A DYNAMIC-MODEL OF PION-PHOTOPRODUCTION ON THE NUCLEON

Pion photoproduction on the nucleon is investigated using a model hamiltonian defined in the channel-space H = πN⊕γN⊕B with B = δ and N. The basic electromagnetic matrix elements are deduced from the low-order Feynman amplitudes calculated from a lagrangian describing interactions among γ-, π-, ρ-, ω-, N- and Δ-fields. The πN interaction is described by B↔πN vertices, and a two-body separable potential. A scattering formalism is introduced to assure that the constructed pion photoproduction amplitude is unitary and gauge invariant. The πN parameters are determined by fitting the phase-shift data up to 500 MeV incident pion energy. The remaining three free parameters of the model, cutoff Λ for the form factor which regularizes the Born (nonresonant) terms, gm and GE for the γN↔Δ vertex, are determined by fitting the M1+( 3 2) and E1+( 3 2) multipole data. The resulting E2/M1 ratio of the γN↔Δ excitation is -3.1%. The model can to a large extent describe the existing cross-section and polarization data for γp → π+n, γp→π0p and γn → π-p up to 400 MeV incident photon energy. The importance of unitary in extracting the basic parameters from the data is demonstrated explicitly.
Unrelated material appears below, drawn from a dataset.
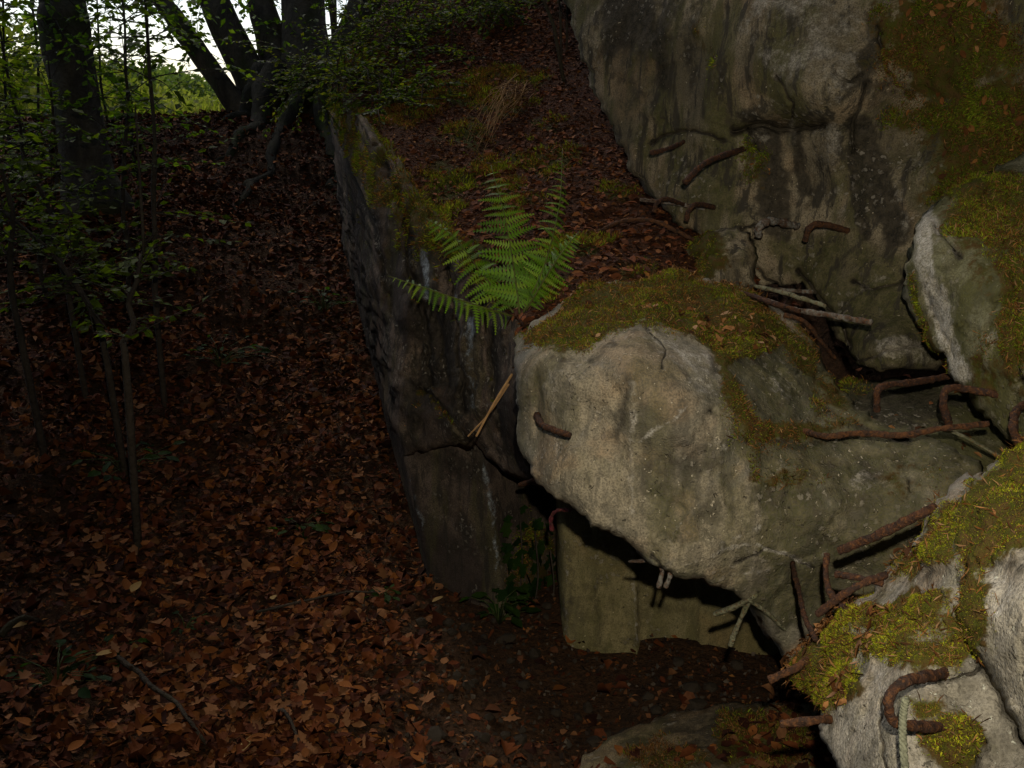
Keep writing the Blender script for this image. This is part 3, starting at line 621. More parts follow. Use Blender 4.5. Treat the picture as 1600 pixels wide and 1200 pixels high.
# --- right hand slab ---
right = block('tilted_slab', [(1412, 470), (1418, 410), (1430, 360), (1455, 328), (1490, 305), (1540, 272), (1620, 235), (1800, 200), (1800, 800), (1700, 745), (1600, 705), (1560, 668), (1520, 625), (1485, 585), (1458, 540), (1430, 505)],
    [(1412, 470, 2.2), (1430, 360, 2.16), (1455, 420, 2.02), (1490, 305, 2.22), (1480, 520, 2.0), (1500, 600, 1.97), (1540, 272, 2.26), (1600, 400, 1.93), (1600, 560, 1.8), (1600, 690, 1.84), (1520, 480, 1.92), (1800, 400, 1.65), (1800, 800, 1.6), (1620, 235, 2.2), (1800, 200, 2.1)],
    M['conc_green'], 'mossy tilted slab with a pale broken edge at the right border', 'concrete slab', step=5, rnd=8, rdepth=.035, facet=.015, edge_jit=7, amp=.012, ext=(.5, 1, .05), T=.45, shrink=.95,
    cracks=[([(1580, 430), (1590, 480), (1592, 560), (1600, 600)], 3.5, .03), ([(1440, 330), (1480, 380), (1500, 400)], 6, .02), ([(1450, 470), (1490, 560)], 4, .012)],
    masks=[('B', 'l', [(1445, 340), (1442, 400), (1455, 440), (1475, 500), (1500, 590)], 17, .8), ('B', 'e', 1480, 390, 40, 30, .36), ('B', 'e', 1558, 530, 18, 14, .6), ('B', 'e', 1470, 360, 16, 12, .5),
           ('R', 'e', 1560, 340, 80, 80, .85), ('R', 'e', 1500, 300, 40, 24, .7), ('R', 'e', 1595, 480, 40, 110, .85), ('R', 'e', 1540, 580, 40, 60, .5), ('R', 'e', 1530, 450, 26, 50, .45), ('R', 'e', 1700, 500, 100, 250, .7), ('R', 'l', [(1425, 430), (1440, 500), (1480, 580)], 8, .5)],
    moss_n=90000, moss_kw=dict(length=.012, width=.002, brown_frac=.12, green=MOSS_COL + [(.13, .17, .01), (.2, .24, .015)]))

# --- near blocks bottom right ---
FLASH_LIT_MOSS = [(.30, .32, .012), (.38, .38, .018), (.22, .21, .012), (.34, .26, .03)]  # near moss coloured brighter: the stronger flash up close is put into the colour
near1 = block('mossy_broken_block', [(1530, 740), (1500, 752), (1470, 788), (1442, 822), (1420, 862), (1382, 902), (1352, 932), (1295, 978), (1272, 1010), (1228, 1040), (1248, 1064), (1282, 1108), (1284, 1150), (1306, 1200), (1330, 1300), (1680, 1300), (1620, 1190), (1590, 1140), (1560, 1090), (1530, 1040), (1510, 1000), (1520, 900)],
    [(1530, 740, 1.5), (1470, 790, 1.46), (1420, 862, 1.5), (1352, 932, 1.52), (1272, 1010, 1.6), (1228, 1040, 1.68), (1248, 1064, 1.62), (1282, 1120, 1.45), (1400, 1000, 1.32), (1450, 880, 1.36), (1500, 960, 1.24), (1350, 1060, 1.34), (1420, 1080, 1.2), (1350, 1150, 1.26), (1330, 1300, 1.2), (1450, 1180, 1.15), (1560, 1110, 1.16), (1620, 1220, 1.1), (1480, 1060, 1.2), (1500, 1300, 1.08)],
    M['conc_near'], 'broken block in the bottom right corner, moss and litter on top, hooked bar in front', step=5, rnd=10, rdepth=.035, facet=.008, ffreq=13, edge_jit=6, amp=.009, freq=11, ext=(.5, .9, -.42), T=.7, shrink=.9, bigamp=.012,
    cracks=[([(1380, 1090), (1375, 1150), (1390, 1220)], 4, .008), ([(1470, 1065), (1520, 1050), (1550, 1040)], 5, .02)],
    masks=[('R', 'p', [(1530, 740), (1470, 780), (1420, 850), (1300, 960), (1230, 1030), (1270, 1100), (1310, 1075), (1345, 1030), (1390, 1035), (1440, 1055), (1500, 1050), (1525, 1000), (1500, 900)], .74), ('R', 'e', 1310, 1070, 36, 40, .95), ('R', 'e', 1400, 900, 40, 20, -.5), ('R', 'e', 1360, 990, 30, 14, -.4), ('B', 'e', 1400, 905, 26, 14, .4), ('R', 'e', 1480, 1160, 46, 50, .75), ('R', 'e', 1440, 1100, 36, 22, .6), ('G', 'e', 1450, 870, 26, 30, .5), ('R', 'e', 1470, 900, 24, 20, -.9), ('R', 'e', 1375, 920, 24, 16, -.7),
           ('B', 'l', [(1370, 1040), (1380, 1080)], 11, .6), ('B', 'e', 1350, 1140, 40, 40, .25), ('B', 'e', 1475, 1056, 10, 6, .9), ('B', 'l', [(1500, 985), (1525, 1025)], 8, .45), ('G', 'e', 1500, 1180, 40, 50, .55), ('G', 'e', 1400, 1150, 10, 40, .3)],
    moss_n=230000, moss_kw=dict(length=.0075, width=.0015, brown_frac=.12, needles=.02, green=FLASH_LIT_MOSS + MOSS_COL[:2]))
near2 = block('cracked_pale_block', [(1492, 800), (1510, 768), (1550, 732), (1600, 706), (1680, 680), (1800, 670), (1800, 1320), (1690, 1320), (1640, 1220), (1602, 1160), (1565, 1085), (1532, 1030), (1508, 985), (1498, 930), (1490, 870)],
    [(1492, 820, 1.36), (1550, 735, 1.4), (1600, 710, 1.42), (1680, 690, 1.4), (1508, 960, 1.22), (1560, 850, 1.2), (1600, 800, 1.24), (1600, 950, 1.06), (1560, 1050, 1.12), (1602, 1150, 1.08), (1800, 700, 1.3), (1800, 1000, 1.0), (1800, 1320, .95), (1690, 1300, 1.0)],
    M['conc_near'], 'pale cracked block at the right border below, with bright moss on its shoulder', step=5, rnd=9, rdepth=.03, facet=.008, ffreq=13, edge_jit=6, amp=.009, freq=11, ext=(.5, .9, -.5), T=.7, shrink=.9, bigamp=.012,
    masks=[('R', 'p', [(1492, 800), (1510, 760), (1600, 695), (1800, 660), (1800, 830), (1600, 860), (1560, 885), (1540, 900), (1540, 990), (1560, 1010), (1530, 1010), (1500, 950)], 1.0), ('R', 'e', 1535, 960, 26, 50, .9), ('B', 'e', 1565, 930, 22, 32, .6), ('B', 'e', 1590, 1040, 40, 60, .22), ('G', 'e', 1555, 880, 40, 14, .5)],
    moss_n=190000, moss_kw=dict(length=.007, width=.0014, brown_frac=.06, needles=.015, green=MOSS_COL + FLASH_LIT_MOSS))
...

It is also shown, that within the present unitary model, the πN off-shell effects can account for up to 50% of the cross section. For the interpretation of experimental data, this indicates a significant difference between the present hamiltonian approach and those that use only the Watson theorem to impose unitarity. The model is consistent with the existing unitary πNN models, and hence can be directly applied to study pion photoproduction on the deuteron and heavier nuclei. © 1990.